Marked is the kind of application that made Unix great: it does a handful of things well, and thus works well as part of a larger tool chain, which in this case includes one's text editor, file browser, and perhaps other programs for viewing output if one exports to RTF, HTML, or PDF.
All the other apps directed toward Markdown usage are basically trying to be an IDE for a .md format that doesn't need that AT ALL: they're basically Rich Text input fields with editing widgets of varying complexity, and they save to a plain-text .md file.
These other editors are doing precisely the wrong thing for people who already LIKE their plain-text editor of choice, and want to work in that editor as much as possible.
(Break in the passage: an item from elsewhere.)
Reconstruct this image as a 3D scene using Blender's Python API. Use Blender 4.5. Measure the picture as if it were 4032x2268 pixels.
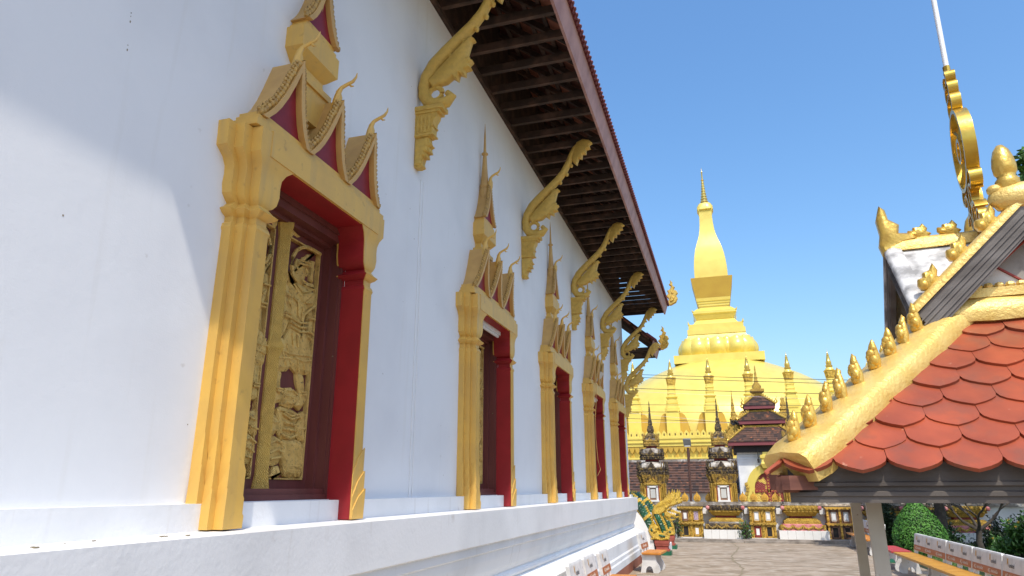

If I'm working in Sublime Text or TextMate or BBEdit, I just want to be able to compile the .md file and preview it easily. That's it. Once it's where I want it, then I might want to save it as a real HTML file, or as a PDF.
Or, working in the other direction, let's say I want to preview an existing .md file from the Finder (or, in my case, Path Finder). Marked comes with services that let you preview from the context menu or with a hotkey. Then, if you look at it in Marked and decide you need to edit it, you can hit cmd-E, and Marked will pop the file open in your editor of choice, which gives you a robust set of editing tools, rather than the stripped-down offerings of the dedicated Markdown editors.
That's pretty much all Marked does. It supports the *correct* Markdown workflow for people who already use a dedicated text editor as the core of their development, regardless of language. (I.e., most people who write code.)
If there's any problem with Marked, it's that the appearance of Marked's preview only changes when the source file is saved. This is how it was for me, when I started learning to code HTML in Xemacs back in the mid-90s, so it doesn't seem like a burden. But I gather there are people who really demand real-time updating. This won't do that.